Macron, yılbaşında ülkenin Orleans kentinde askerlere yönelik düzenlenen toplantıda, uçak gemisi Charles De Gaulle’un Ortadoğu bölgesinde görevlendirileceğini söylemişti. Şimdi de gemi bizim münhasır bölgeden geçip Doğu Akdeniz’e girdi. Larnaka’ya bağlı Mari’de bulunan “Evangelos Florakis” deniz üssü bölgesine kurulması beklenen Fransız savaş gemilerinin barınacağı deniz üssü konusunda, incelemeler yapan Fransız uzmanların, Güney Kıbrıs’a geldiğini ve deniz üssünün kurulması beklenen alanda incelemeler yaptığı konuşuluyor. KKTC’de  bir hareketlilik var.
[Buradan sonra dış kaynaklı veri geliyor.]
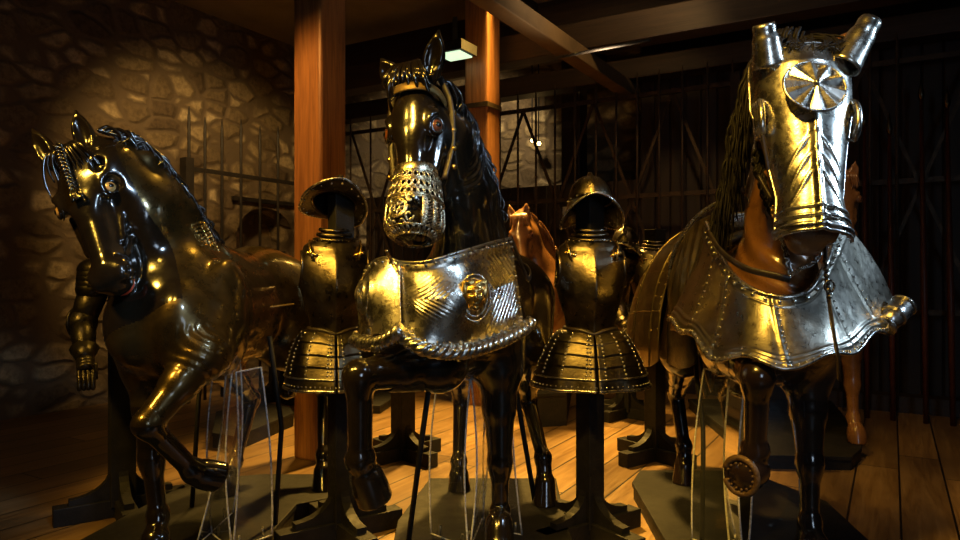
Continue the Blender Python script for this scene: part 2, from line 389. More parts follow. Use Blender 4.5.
# the partition of dark boards behind the lattice fence: low at the left, full height to the right
F0 = np.array([2.4, 7.6])          # a point of the fence line
def fp(s, off=0.0, z=0.0):        # s metres to the LEFT along the fence line, off metres behind it
    q = F0-Vv[:2]*s+U[:2]*off; return np.array([q[0], q[1], z])
def fs(px):
    r = (px-480)/FPX; return (F0[0]-r*F0[1])/(Vv[0]-r*Vv[1]) if False else (F0[0]-r*F0[1])/(Vv[0]+r*(-Vv[1])*1.0)
def fence_s(px):
    r = (px-480)/FPX   # F0x - s Vx = r (F0y - s Vy)
    return (F0[0]-r*F0[1])/(Vv[0]-r*Vv[1])
sA = fence_s(346); sB = fence_s(628); sC = -4.6
c_ = (fp(sA, .5)+fp(sB, .5))/2; room_box('wall_partition', c_[:2], .08, sA-sB, 0, 2.50, M['planking'])
c_ = (fp(sB, .5)+fp(sC, .5))/2; room_box('wall_partition', c_[:2], .08, sB-sC, 0, CEIL, M['planking'])
c_ = (fp(sA, .3)+fp(sC, .3))/2; room_box('trim_1', c_[:2], .22, sA-sC, 0, .16, M['dark_timber'])
# ceiling beams
def beam(name, a, b, wd, z0, z1, mat):
    a = np.array(a, float); b = np.array(b, float); c = (a+b)/2; L = np.linalg.norm(b-a); ang = math.atan2(b[1]-a[1], b[0]-a[0])
    mb = MB(); mb.box((0, 0, 0), (L, wd, z1-z0)); o = mb.build(name, mat, None, smooth=False, bevel=.01)
    o.location = (c[0], c[1], (z0+z1)/2); o.rotation_euler = (0, 0, ang); o['kind'] = 'structure'; return o
def zpt(px, py, z):
    d = (z-EYE)*FPX/(270-py); return np.array([(px-480)/FPX*d, d])
q = np.array([-1.2, 5.2])+U[:2]*2.78; beam('ceiling_beam', q-Vv[:2]*2.4, q+Vv[:2]*6, .26, 3.62, 3.90, M['dark_timber'])
q = np.array([-.5, 8.9]); beam('ceiling_beam', q-Vv[:2]*2.8, q+Vv[:2]*6, .26, 4.1, CEIL, M['dark_timber'])
q = zpt(625, 95, 3.46); beam('ceiling_beam', q-U[:2]*6, q+U[:2]*.15, .17, 3.46, 3.615, M['pale_timber'])
p1 = np.array([-1.2, 5.2]); p2 = p1+U[:2]*2.4; p3 = p1+U[:2]*4.85
beam('ceiling_beam', p1-U[:2]*5, p1+U[:2]*7, .30, 4.22, CEIL, M['dark_timber'])
beam('ceiling_beam', fp(6, .15)[:2], fp(-5, .15)[:2], .25, 3.615, 3.85, M['dark_timber'])

def timber_post(p, label, mat, band=True):
    t = thing('timber_post', (p[0], p[1], 0), label, 'post')
    mb = MB(); mb.box((p[0], p[1], 2.11), (.275, .275, 4.22), rz=-TH+math.radians(0)); mb.build('shaft', mat, t, smooth=False, bevel=.02)
    if band:
        b = MB(); b.box((p[0], p[1], 3.28 if band is True else band), (.295, .295, .05), rz=-TH); b.build('iron_band', M['iron'], t, smooth=False)
    return t
timber_post(p1, 'thick orange-brown timber post standing behind the left armour', M['orange_timber'], None)
timber_post(p2, 'orange-brown timber post with iron band, rising behind the central black horse', M['orange_timber'], 3.1)
timber_post(p3, 'dark far timber post seen through the lattice behind the fence', M['dark_timber'], None)

# lattice fence
TOP = 3.40
fence = thing('lattice_fence', fp(fence_s(560)), 'long rusty iron lattice fence with spiked bars and diagonal braces along the back', 'fence')
for z in (TOP, 2.25, 1.0):
    mb = MB(); mb.bar(fp(sA, 0, z), fp(sC, 0, z), .03, .05); mb.build('rail', M['iron'], fence, smooth=False)
for px in (352, 372, 395, 501, 519, 537, 556, 576, 597, 617, 638, 660, 683, 708, 733, 762, 800, 845, 870, 897):
    s_ = fence_s(px); mb = MB(); mb.tube([fp(s_, -.03, .05), fp(s_, -.03, TOP+.12), fp(s_, -.03, TOP+.26)], [.014, .014, .003], 8)
    mb.build('bar', M['iron'], fence)
ss = np.linspace(sA-.1, sC+.2, 11)
for a, b in zip(ss[:-1], ss[1:]):
    for (za, zb) in ((1.0, TOP), (TOP, 1.0)):
        mb = MB(); mb.bar(fp(a, .02, za), fp(b, .02, zb), .02, .035); mb.build('brace', M['iron'], fence, smooth=False)
for px in (736,):
    s_ = fence_s(px); mb = MB(); mb.box(fp(s_, 0, 1.75), (.10, .10, 3.5), rz=-TH); mb.build('fence_post', M['dark_timber'], fence, smooth=False)

# pole arms standing against the dark boards at the right
for k, (px, zt) in enumerate(((925, 3.0), (893, 2.7), (951, 2.9), (868, 2.8))):
    s_ = fence_s(px); b = fp(s_, -.25, 0); tp = fp(s_+.03, .0, zt)
    t = thing('lance', b, ('reddish lance leaning on the dark fence, near the right edge behind the second floor seam',
        'short reddish lance leaning on the dark fence just right of the flared armour',
        'reddish lance leaning on the dark fence at the far right edge',
        'reddish lance leaning on the fence directly behind the flared armour edge')[k], 'lance', 'lances along the dark fence')
    mb = MB(); mb.tube([b, b*.6+tp*.4, tp], [.022, .03, .014], 8); mb.build('shaft', M['red_pole'], t)
    mb = MB(); mb.tube([tp, tp+(0, 0, .06), tp+(0, 0, .22)], [.018, .03, .002], 6); mb.build('spearhead', M['dark_steel'], t)

# spear rack in front of the left wall
def rk(px, off=.75):
    q = wallpt(px); c = corner+Vv[:2]*off; r = (px-480)/FPX
    t = (c[0]-r*c[1])/(U[0]-r*U[1]); return c-U[:2]*t
rack = thing('wall_rack', (*rk(240), 0), 'iron rack of upright bars standing before the arched recess in the stone wall', 'rack')
for px, ty in ((189, 106), (205, 117), (222, 119), (241, 119), (260, 126), (278, 126)):
    q = rk(px); z = EYE+(270-ty)/FPX*q[1]; mb = MB(); mb.tube([(q[0], q[1], 0), (q[0], q[1], z-.12), (q[0], q[1], z)], [.017, .017, .004], 8); mb.build('bar', M['dark_iron'], rack)
for (za, wdt) in ((168, .045), (330, .045)):
    a = rk(186); b = rk(305); z = EYE+(270-za)/FPX*a[1]; mb = MB(); mb.bar((*a, z), (*b, z), .03, wdt); mb.build('rail', M['dark_iron'], rack, smooth=False)
a = rk(187); z = EYE+(270-178)/FPX*a[1]
mb = MB(); mb.box((*a, z), (.10, .10, .42), rz=-TH); mb.build('bracket', M['dark_iron'], rack, smooth=False)
mb = MB(); mb.bar((*a, 0), (*a, z), .05, .05); mb.build('upright', M['dark_iron'], rack, smooth=False)
a = wallpt(230)+Vv[:2]*.05; b = wallpt(300)+Vv[:2]*.05
t = thing('iron_bar', (*a, EYE), 'dark iron bar fixed level across the wall above the arched recess', 'bar')
z = EYE+(270-198)/FPX*a[1]; mb = MB(); mb.bar((*a, z), (*b, z), .05, .05); mb.build('bar_shaft', M['dark_iron'], t, smooth=False)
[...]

Rus Yahudileri müteahhitliğe soyundu. İsrail bu bölgedeki gelişmeleri aktif olarak yakından izliyor.

MSB’den yapılan açıklamada, “12 Ocak 2020 tarihli ateşkes ilanına rağmen Astana ve Soçi Mutabakatları kapsamında görev yapan Gözlem ve Kontrol Noktalarımızın güvenliğini tehlikeye atacak her türlü girişime meşru müdafaa çerçevesinde en sert şekilde tereddütsüz karşılık verilecek ve mukabele edilecektir” dense de, Rusya destekli Beşşar Esad rejimi güçleri, taahhütlerini hiçe sayarak, daha önce boşaltılan İdlib›in en büyük ilçesi Maarratünnuman’ın tümüne hakim oldu ve 2. Büyük ve bombalandığı için boşaltılmış olan ilçesine yöneldi.

Bir yandan deprem tartışmaları, bir yandan Çin gribi ve şimdi de Filistin meselesi.

Trump “bulanık suda” balık avlamak istiyor. Filistinlilerin kanları ve gözyaşları üzerinden, İslam dünyasını karşısına alarak bir seçim kampanyası yapıyor aklınca ve akılsızca! “İsrail dünyanın üzerindeki bir ışık”mış.. “Tarihteki karanlık çağların tekrarlanmasına izin vermeyecek”miş.. Bu planla “Filistin’in İsrail’in güvenliğine tehdidi azaltılacak”mış. “Gelecekteki Filistin devleti kurulmasının şartları arasında terörü reddetmesi var”mış. Dayatmalara karşı çıkmanın adı “Terör” oluyor Trumpça’da. “Kudüs İsrail’in bölünmemiş başkenti kalacak”mış.. Trump “İsrail için çok şey yapmış”.. “Bana yardım edin” diyor aslında. Filistinlilere 4 yıllık bir süre tanıyor aklınca ama bu “ölü doğan” proje anında reddedildi. Bu adama göre “Gerçekte Kudüs özgür ve kurtarılmış”mış. “İslam dünyasının 1948›te yaptığı hatayı, İsrail›i tanımak yerine saldırma hatasını düzeltmesinin zamanı gelmiş”miş!!.

Bunların gözleri var görmüyorlar, kulakları var duymuyorlar, kalpleri var hissetmiyorlar. Dinle ey İsrail dinle. Söz dinlemeyenler topluluğu ve onlara yardım edenler, zamanın ayak seslerini dinleyin! La galibe illellah!. “Dünyanın kalbini dinle geliyor adım adım; Dallar meyve’ye dursun, toprak tohuma dursun, İnsan barışa dursun, selama dursun zaman. Sabır, savaş, zafer / Adım Müslüman”.

Karanlığın en koyu anı aydınlığa en yakın olduğu zamandır. Bize hayır gibi gelen şeylerde şer olabildiği gibi, şer gibi olan şeylerde Allah hayır murat etmiş olabilir. Karamsarlık yok. Bizi gören, duyan, bilen, hüküm sahibi, kadere, rızga ve ecele hükmeden, “ol” deyince olduran, “öl” deyince öldüren bir Allah (cc) var! Biz O’nun rızasının tecellisinin vesilesi isek, ne gam! Selâm ve dua ile.

Not: Bu Cuma inşallah meydanlardayız değil mi?